Марк Твэн | страница 58
В первых страницах рассказа о путешествии капитана в рай особенно ярко отразились все эти особенности твэновского юмора, вся его свежесть, вытекающая из близости к реальной жизни.
Капитан, попав на небеса, развлекался тем, что обгонял кометы, точно пароходы. Сначала победы давались ему легко — «выходило так, словно комета — балластный поезд, а я — телеграфная депеша». Но затем, когда капитан выбрался за пределы нашей астрономической системы, рассказывает он, ему «начали попадаться кометы — мое почтение! У нас таких комет и в помине не бывало!
В одну ночь я мчался таким ровным ходом, подобравшись в струнку, с попутным ветром. Полагаю, я делал около миллиона миль в минуту, а то и больше, но уже никак не меньше, как заметил необычайно крупную комету румба на три в сторону от моего штирборта. По кормовым огням я рассчитал, что курс ее лежит на северо-северо-восток с половиною. Ну, она летела так близко к моему курсу, что я не хотел упустить случая;, вот я отклонился на румб, поправил штурвал и кинулся вслед». Капитан чувствует себя вполне как дома в космических сферах. Продолжая свое повествование (характерно, что Твэн применяет здесь монолог, выступает как подлинный юморист «границы» в роли рассказчика от первого лица), капитан говорит: «Ну-с, пропер я еще полтораста миллионов миль и поравнялся с плечом, как ты бы выразился. Чувствовал я себя довольно хорошо, должен тебе сказать; но тут я увидал палубного офицера, который подошел к борту и направил в мою сторону свою трубку. И сейчас же заорал:
— Эй, вы там, внизу! Встряхнитесь, ребята, встряхнитесь! Подбросьте в топки сто миллионов биллионов тонн серы!
— Есть, сэр!
— Свисти Вахту со штирборта! Все на палубу!
— Есть, сэр!
— Послать двести тысяч миллионов человек поднять бомбрамсели и трюмсели!
— Есть, сэр!
— Ставь лисели! Подымай паруса до последней тряпки! Оснащай корабль от штевня до штурвала!
— Есть, есть, сэр!
Через секунду я понял, Питерс, что нажил себе опасного противника.
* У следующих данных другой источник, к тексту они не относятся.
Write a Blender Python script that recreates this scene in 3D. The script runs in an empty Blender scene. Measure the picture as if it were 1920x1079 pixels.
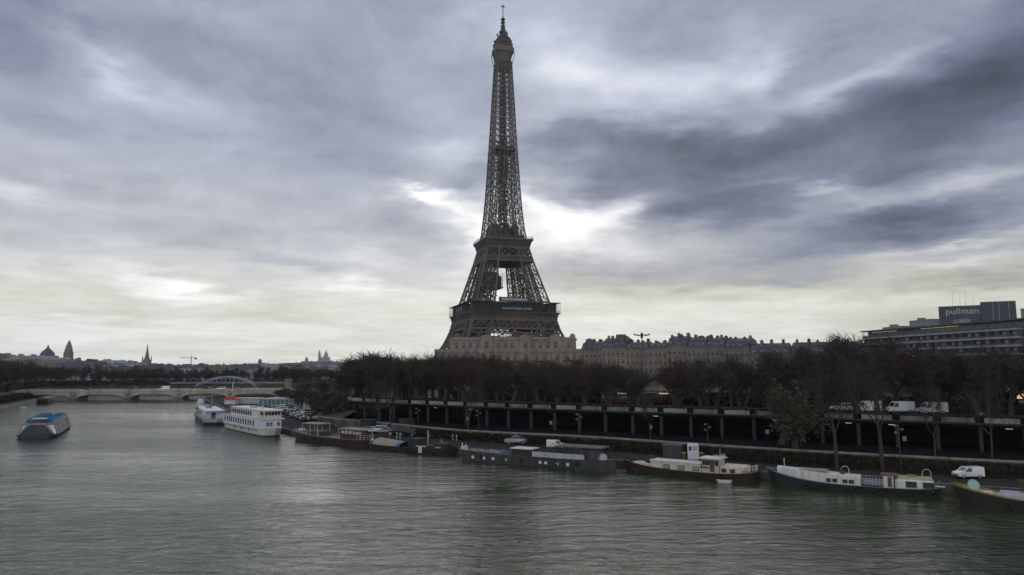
import bpy, bmesh, math, random
from math import sin, cos, pi, radians as R
from mathutils import Vector, Matrix

C = bpy.context.scene.collection
SC = bpy.context.scene

# ------------------------------------------------------------------ camera
CAM_Z = 17.0
PITCH = math.atan(150.5 / 1300.0)
cam_d = bpy.data.cameras.new('camera')
cam = bpy.data.objects.new('camera', cam_d)
C.objects.link(cam)
cam.location = (0, 0, CAM_Z)
cam.rotation_euler = (pi / 2 + PITCH, 0, 0)
cam_d.sensor_width = 36.0
cam_d.lens = 36.0 * 1300 / 1920
cam_d.clip_start = 0.5
cam_d.clip_end = 30000
SC.camera = cam
SC.view_settings.view_transform = 'Standard'
SC.view_settings.look = 'None'
SC.view_settings.exposure = 0.0
SC.view_settings.gamma = 1.0
SC.view_settings.use_curve_mapping = False
SC.cycles.use_denoising = True
SC.cycles.max_bounces = 6
SC.cycles.transparent_max_bounces = 8
SC.cycles.volume_bounces = 0

# ------------------------------------------------------------------ sky
SUN_EL, SUN_AZ = R(20.0), R(6.0)          # behind the bright break in the clouds, east of the viewing direction
world = bpy.data.worlds.new('World')
SC.world = world
world.use_nodes = True
NT = world.node_tree
for n in list(NT.nodes):
    NT.nodes.remove(n)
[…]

Меньше, чем через десять секунд комета представляла собою сверкающее облако раскаленной докрасна парусины. Она заняла все небо, так что ей конца-краю не видно было — точно она распухла и заняла собой все пространство: серный дым из топок — ну, никто не сумел бы описать ни того, как он клубился и расплывался в небесах, ни того, как он смердел. И никто не в силах был бы описать, как эта чудовищная посудина поддала ходу. И какой поднялся гвалт — тысячи боцманов свистели враз, экипаж, численностью в население сотни тысяч миров, вроде нашего, ругался хором. Короче говоря, ничего подобного я раньше не слыхал!»